Le glissement de terrain de La Grande, survenu en septembre 1987, a entraîné 3,5 millions de mètres cubes de matériau dans la rivière. La vague ainsi créée a cassé ou arraché tous les arbres de la rive opposée sur une distance d'environ 1 km.
— C. Locat
Le professeur Locat, Dominique Turmel et Jonathan Leblanc, du Département de géologie et de génie géologique, et leur collègue du ministère des Transports, Denis Demers, ont passé en revue quelques cas historiques de glissements de terrain survenus au Québec afin de savoir si un tsunami n'aurait pas suivi. «Nous avons fait une relecture des documents et des données existantes à la lumière de ce que nous savons maintenant sur les tsunamis», explique le chercheur.
L'ampleur des dommages causés par un tsunami dépend de plusieurs facteurs, notamment le volume de matériaux emportés par le glissement, la vitesse de ces matériaux au moment de leur entrée dans l'eau et la profondeur de l'eau. Les travaux de l'équipe du professeur Locat révèlent aussi le rôle d'un facteur négligé jusqu'à présent: la présence d'un couvert de glace. Ainsi, le tsunami le plus meurtrier survenu en sol québécois a eu lieu en Outaouais, à Notre-Dame-de-la-Salette, le 6 avril 1908. Cette catastrophe a fait 34 morts, mais seulement 6 décès ont été causés par le glissement de terrain lui-même, qui a frappé la rive ouest de la rivière du Lièvre; tous les autres ont été causés par l'onde qui a traversé la rivière pour venir s'abattre sur la partie la plus basse du village. «Le choc causé par les glaces emportées par la vague a sûrement contribué à alourdir les dommages», estime le professeur Locat.
Au total, une dizaine de tsunamis causés par des glissements de terrain seraient survenus au Québec depuis 400 ans. «C'est peu, mais c'est sûrement une sous-estimation parce que ceux qui se produisent dans des régions isolées passent souvent inaperçus, signale le chercheur. Somme toute, le risque n'est pas très élevé, mais, comme les tsunamis peuvent causer des décès, il y aurait lieu de déterminer les secteurs où des personnes ou des habitations seraient exposées à un tsunami advenant un glissement de terrain.»
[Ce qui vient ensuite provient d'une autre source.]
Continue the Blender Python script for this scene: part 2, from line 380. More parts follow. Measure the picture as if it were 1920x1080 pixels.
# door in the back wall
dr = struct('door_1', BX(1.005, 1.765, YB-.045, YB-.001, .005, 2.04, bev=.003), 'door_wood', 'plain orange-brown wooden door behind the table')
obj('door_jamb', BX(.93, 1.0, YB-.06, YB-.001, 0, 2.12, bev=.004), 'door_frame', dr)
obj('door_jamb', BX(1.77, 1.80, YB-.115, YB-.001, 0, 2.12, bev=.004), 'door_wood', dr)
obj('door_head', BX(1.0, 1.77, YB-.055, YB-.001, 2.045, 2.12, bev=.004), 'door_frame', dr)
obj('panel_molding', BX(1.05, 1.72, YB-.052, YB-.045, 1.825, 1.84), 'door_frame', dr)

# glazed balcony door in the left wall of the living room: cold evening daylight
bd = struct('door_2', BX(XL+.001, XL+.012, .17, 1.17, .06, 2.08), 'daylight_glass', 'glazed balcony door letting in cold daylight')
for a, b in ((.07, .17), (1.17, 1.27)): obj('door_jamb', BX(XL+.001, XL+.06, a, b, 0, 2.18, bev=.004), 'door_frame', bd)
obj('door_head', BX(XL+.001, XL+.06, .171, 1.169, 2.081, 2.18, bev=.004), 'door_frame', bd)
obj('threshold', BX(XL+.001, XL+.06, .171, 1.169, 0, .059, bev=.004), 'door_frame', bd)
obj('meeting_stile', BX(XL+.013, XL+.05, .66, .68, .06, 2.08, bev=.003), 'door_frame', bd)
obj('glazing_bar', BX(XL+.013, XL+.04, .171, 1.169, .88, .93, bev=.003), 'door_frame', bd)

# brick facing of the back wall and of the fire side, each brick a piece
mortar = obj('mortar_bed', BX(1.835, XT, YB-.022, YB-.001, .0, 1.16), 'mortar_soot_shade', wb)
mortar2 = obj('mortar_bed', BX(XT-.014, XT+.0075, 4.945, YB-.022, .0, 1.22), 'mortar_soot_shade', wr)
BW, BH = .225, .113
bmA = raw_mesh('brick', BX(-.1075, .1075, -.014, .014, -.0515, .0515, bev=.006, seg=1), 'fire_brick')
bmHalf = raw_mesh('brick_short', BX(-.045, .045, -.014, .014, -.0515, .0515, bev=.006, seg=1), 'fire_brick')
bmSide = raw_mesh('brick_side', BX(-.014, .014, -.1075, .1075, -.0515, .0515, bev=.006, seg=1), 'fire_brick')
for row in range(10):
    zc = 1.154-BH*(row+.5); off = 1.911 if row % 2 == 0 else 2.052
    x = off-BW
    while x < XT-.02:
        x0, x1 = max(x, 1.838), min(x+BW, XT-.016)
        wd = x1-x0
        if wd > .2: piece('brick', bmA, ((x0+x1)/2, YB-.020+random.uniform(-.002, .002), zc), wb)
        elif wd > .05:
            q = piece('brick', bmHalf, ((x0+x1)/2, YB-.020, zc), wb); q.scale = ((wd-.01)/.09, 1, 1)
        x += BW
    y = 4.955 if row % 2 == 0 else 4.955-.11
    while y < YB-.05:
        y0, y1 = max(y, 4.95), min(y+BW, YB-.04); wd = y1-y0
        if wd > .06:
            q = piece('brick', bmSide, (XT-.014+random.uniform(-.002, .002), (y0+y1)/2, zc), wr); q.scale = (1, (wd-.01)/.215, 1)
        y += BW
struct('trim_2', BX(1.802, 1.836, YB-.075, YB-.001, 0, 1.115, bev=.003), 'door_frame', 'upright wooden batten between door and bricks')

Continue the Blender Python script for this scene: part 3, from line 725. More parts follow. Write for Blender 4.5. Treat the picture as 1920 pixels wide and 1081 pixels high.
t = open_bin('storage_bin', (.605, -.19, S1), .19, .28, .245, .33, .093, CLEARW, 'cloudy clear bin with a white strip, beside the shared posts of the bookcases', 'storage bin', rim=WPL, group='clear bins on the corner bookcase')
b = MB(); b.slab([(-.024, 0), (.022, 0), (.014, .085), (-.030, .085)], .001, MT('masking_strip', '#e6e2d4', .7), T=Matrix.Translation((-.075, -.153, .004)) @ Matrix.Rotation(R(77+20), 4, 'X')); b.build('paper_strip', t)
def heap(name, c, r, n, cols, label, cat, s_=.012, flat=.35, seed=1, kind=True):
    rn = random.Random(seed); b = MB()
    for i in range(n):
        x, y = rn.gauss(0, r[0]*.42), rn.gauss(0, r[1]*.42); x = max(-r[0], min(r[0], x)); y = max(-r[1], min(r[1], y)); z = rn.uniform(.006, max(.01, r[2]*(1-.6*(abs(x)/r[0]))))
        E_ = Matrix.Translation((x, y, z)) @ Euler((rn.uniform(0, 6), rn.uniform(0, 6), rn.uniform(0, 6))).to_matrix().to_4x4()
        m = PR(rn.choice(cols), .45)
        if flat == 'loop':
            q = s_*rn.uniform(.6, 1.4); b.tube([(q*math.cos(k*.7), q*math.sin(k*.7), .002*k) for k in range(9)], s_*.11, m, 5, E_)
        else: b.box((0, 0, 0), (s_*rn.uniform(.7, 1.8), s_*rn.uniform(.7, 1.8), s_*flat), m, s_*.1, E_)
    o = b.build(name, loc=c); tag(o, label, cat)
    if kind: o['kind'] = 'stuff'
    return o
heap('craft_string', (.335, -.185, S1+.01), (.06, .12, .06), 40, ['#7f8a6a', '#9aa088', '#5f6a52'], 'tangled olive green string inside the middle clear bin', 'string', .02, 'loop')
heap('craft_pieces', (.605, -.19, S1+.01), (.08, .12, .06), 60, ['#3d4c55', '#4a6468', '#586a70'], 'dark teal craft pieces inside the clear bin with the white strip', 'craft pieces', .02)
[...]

Pour améliorer les connaissances sur ces phénomènes au Québec, le professeur Locat et son équipe ont entrepris de modéliser les tsunamis générés par des glissements de terrain. «À partir des prédictions de notre modèle, il sera plus facile de trouver des preuves qui témoigneraient qu'un tsunami a bien eu lieu à la suite d'un glissement.» Son équipe a d'ailleurs une cible de taille dans la mire: le méga-glissement survenu à Betsiamites sur la Côte-Nord, il y a 7 200 ans. «Ce glissement était d'une telle ampleur qu'il pourrait avoir laissé des traces de l'autre côté du fleuve, dans la région de Rimouski. Notre modèle nous aidera à déterminer à quel endroit il faut chercher les dépôts laissés par la vague du tsunami.»